Ada dugaan, kondisi tersebut (kenaikan harga kertas), lantaran saat booming, sejumlah perusahaan menambah investasi guna menambah kapasitas produksi. Akibatnya, saat kapasitas yang baru itu sudah online, pertumbuhan ekonomi melambat, pasar kebanjiran kertas dan pulp, harga kolaps.
Jadi, kenaikan harga kertas, bukan situasi yang tiba-tiba. Bahkan, kini, apresiasi euro-1 euro kini sekitar US$1,57, sedangkan sebelumnya US$1,3-konon mengakibatkan biaya transportasi dan lain sebagainya ikut naik, mendorong harga kertas dan pulp. "Biaya produksi menjadi mahal. Perusahaan pulp di Eropa dan Amerika Selatan semakin tidak mampu bersaing," kata Ketua Umum Asosiasi Pulp dan Kertas Indonesia (APKI) M. Mansyur. Mansyur memprediksi kenaikan harga pulp dan kertas akan berlangsung sepanjang tahun ini. "Mungkin hingga akhir tahun ini."
Dia mengakui kenaikan itu juga disebabkan pasokan bahan baku pulp dan kertas industri, khususnya di Indonesia yang mengalami hambatan. Lantaran belum dicabutnya police line pada bahan baku milik sejumlah produsen pulp di Riau, yang diduga melakukan illegal logging.
Mansyur mengatakan kini upaya memperoleh pulp serat pendek asal Indonesia di pasar Asia sulit. "Harga naik US$30 hingga US$40 per ton. Pada Maret 2008, harga pulp serat pendek US$730 per ton, April 2008 naik menjadi US$770 per ton," ujarnya.
Menurut dia, kenaikan itu memicu kenaikan harga kertas di Indonesia. "Sekarang harga US$1.000 per ton. Sebelumnya, harga kertas US$950-US$960 per ton," tutur Mansyur.
Illegal logging
Kondisi kritis ini sudah diprediksi pulpinc.wordpress.com. Menurut mereka, akibat tindakan polisi mengatasi illegal logging (pembalakan liar) memberikan dampak pada pasok bahan baku industri pulp.
Produsen pulp Indonesia pada 2008, diprediksi akan turun hingga 75%. Namun, kondisi itu memberikan indikasi kuat bagaimana banyaknya industri di Indonesia yang bergantung pada illegal logging.
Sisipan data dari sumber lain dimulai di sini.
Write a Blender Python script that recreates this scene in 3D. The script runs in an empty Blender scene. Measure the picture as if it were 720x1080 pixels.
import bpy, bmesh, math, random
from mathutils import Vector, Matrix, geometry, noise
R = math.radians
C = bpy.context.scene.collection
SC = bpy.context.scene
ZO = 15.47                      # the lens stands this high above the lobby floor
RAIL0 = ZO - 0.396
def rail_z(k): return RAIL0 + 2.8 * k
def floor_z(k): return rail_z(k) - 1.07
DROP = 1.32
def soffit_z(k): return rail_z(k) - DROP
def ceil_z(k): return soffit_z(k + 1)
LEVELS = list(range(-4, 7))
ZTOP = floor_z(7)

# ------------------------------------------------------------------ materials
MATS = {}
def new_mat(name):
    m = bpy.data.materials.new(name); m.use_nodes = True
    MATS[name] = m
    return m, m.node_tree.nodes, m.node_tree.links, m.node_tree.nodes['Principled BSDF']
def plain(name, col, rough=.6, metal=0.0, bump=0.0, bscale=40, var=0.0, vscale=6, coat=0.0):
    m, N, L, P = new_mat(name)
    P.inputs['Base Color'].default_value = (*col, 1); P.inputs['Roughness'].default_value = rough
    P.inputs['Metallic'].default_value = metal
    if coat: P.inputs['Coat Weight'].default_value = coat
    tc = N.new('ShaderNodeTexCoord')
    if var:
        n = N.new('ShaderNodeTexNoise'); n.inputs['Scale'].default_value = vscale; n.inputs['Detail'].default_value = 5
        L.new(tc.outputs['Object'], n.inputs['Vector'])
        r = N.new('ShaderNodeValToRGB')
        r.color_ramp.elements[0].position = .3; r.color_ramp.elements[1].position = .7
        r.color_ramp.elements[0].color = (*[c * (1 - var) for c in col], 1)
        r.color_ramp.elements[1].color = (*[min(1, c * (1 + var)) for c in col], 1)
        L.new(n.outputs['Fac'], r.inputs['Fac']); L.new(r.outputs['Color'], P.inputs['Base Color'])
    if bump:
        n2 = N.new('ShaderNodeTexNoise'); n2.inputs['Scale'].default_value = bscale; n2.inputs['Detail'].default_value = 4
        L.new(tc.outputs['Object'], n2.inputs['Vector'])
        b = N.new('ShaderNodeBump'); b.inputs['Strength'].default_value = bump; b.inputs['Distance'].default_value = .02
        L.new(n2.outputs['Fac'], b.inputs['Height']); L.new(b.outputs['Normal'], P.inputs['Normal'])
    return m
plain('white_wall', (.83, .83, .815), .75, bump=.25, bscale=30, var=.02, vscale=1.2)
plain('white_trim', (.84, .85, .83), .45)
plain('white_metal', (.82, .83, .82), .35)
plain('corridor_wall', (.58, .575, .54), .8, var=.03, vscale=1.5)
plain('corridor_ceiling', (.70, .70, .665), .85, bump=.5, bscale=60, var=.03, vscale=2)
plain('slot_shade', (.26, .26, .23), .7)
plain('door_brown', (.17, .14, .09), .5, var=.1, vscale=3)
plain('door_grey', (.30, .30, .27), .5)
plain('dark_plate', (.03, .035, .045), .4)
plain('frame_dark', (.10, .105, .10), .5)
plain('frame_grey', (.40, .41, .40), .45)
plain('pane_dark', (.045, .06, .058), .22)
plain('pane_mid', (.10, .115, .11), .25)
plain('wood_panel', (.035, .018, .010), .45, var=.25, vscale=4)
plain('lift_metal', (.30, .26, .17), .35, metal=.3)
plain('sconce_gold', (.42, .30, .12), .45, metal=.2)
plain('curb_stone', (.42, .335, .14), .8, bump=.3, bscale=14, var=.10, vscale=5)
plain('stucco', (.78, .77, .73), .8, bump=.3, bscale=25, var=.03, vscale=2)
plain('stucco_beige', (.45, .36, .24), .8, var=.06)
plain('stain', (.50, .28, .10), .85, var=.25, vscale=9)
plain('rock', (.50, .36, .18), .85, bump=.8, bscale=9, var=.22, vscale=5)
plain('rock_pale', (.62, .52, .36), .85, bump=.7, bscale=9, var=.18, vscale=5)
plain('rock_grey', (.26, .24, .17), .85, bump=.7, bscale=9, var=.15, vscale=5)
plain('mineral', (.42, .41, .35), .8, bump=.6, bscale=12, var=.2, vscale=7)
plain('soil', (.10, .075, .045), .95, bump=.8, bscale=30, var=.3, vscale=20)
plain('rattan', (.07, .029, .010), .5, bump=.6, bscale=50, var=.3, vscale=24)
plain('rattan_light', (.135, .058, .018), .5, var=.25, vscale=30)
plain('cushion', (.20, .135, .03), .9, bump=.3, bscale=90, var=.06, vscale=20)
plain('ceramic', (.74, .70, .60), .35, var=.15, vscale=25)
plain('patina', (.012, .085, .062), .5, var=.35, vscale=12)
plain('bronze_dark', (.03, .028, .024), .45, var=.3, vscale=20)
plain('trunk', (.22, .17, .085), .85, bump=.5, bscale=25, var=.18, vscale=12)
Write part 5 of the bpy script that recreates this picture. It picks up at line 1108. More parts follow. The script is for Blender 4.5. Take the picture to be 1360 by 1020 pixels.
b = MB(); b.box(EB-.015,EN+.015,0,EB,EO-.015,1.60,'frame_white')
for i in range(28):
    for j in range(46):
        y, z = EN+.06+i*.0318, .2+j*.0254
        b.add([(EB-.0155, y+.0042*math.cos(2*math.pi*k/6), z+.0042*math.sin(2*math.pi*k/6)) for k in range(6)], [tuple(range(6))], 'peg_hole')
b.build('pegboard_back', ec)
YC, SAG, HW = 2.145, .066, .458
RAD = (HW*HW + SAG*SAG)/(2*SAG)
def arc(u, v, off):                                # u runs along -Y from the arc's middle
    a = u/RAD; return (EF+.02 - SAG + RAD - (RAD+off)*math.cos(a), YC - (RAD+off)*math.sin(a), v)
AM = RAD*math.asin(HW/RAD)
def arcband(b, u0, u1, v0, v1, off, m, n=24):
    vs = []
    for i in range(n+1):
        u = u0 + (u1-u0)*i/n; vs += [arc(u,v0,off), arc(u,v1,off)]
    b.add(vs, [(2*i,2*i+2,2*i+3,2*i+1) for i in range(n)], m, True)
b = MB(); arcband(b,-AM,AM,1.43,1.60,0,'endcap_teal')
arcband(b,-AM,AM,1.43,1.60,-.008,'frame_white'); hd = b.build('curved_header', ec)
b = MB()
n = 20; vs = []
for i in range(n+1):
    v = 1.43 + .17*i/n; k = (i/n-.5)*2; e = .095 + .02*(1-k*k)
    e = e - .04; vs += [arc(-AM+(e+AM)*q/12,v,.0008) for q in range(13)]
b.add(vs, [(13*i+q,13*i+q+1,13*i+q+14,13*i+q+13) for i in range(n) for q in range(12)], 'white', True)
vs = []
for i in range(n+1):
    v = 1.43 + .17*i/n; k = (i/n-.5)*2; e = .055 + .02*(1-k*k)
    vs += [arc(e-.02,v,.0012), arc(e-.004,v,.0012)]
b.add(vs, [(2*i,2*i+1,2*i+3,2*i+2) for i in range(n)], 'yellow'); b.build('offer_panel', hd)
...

Produksi pulp di Indonesia dalam satu dekade terakhir memperlihatkan perkembangan yang dramatis. Pada 2006, produksi mencapai 5,6 juta ton, 2007 turun menjadi 5,2 juta ton (80% dari kapasitas). Karena industri pulp besar tidak cukup mendapatkan bahan baku ketika polisi mencegah mereka menggunakan kayu ilegal.
Untuk beberapa tahun ke depan kondisi tidak pasti itu akan melingkupi industri pulp.
Diakui, APP dan APRIL sempat merencanakan menaikkan kapasitas pulp hingga 1 juta lebih dalam dua tahun ke depan. Kemudian United Fiber Systems merencanakan membuat pabrik baru di Kalimantan berkapasitas 600.000 ton. Pada Maret 2008, International Paper berencana investasi US$4 miliar di Indonesia.
Perusahaan internasional pun investasi di China yang mendorong permintaan pulp. Pada 2004, perusahaan asing menguasai 29% pasar kertas di China yang mencapai 54,4 juta ton.
Poyry, consulting dan engineering group dari Finlandia, memprediksi konsumsi kertas dan board akan tumbuh 5% per tahun hingga 2020. Di Eropa dan Amerika Utara, konsumsinya akan tumbuh sekitar 1% per tahun.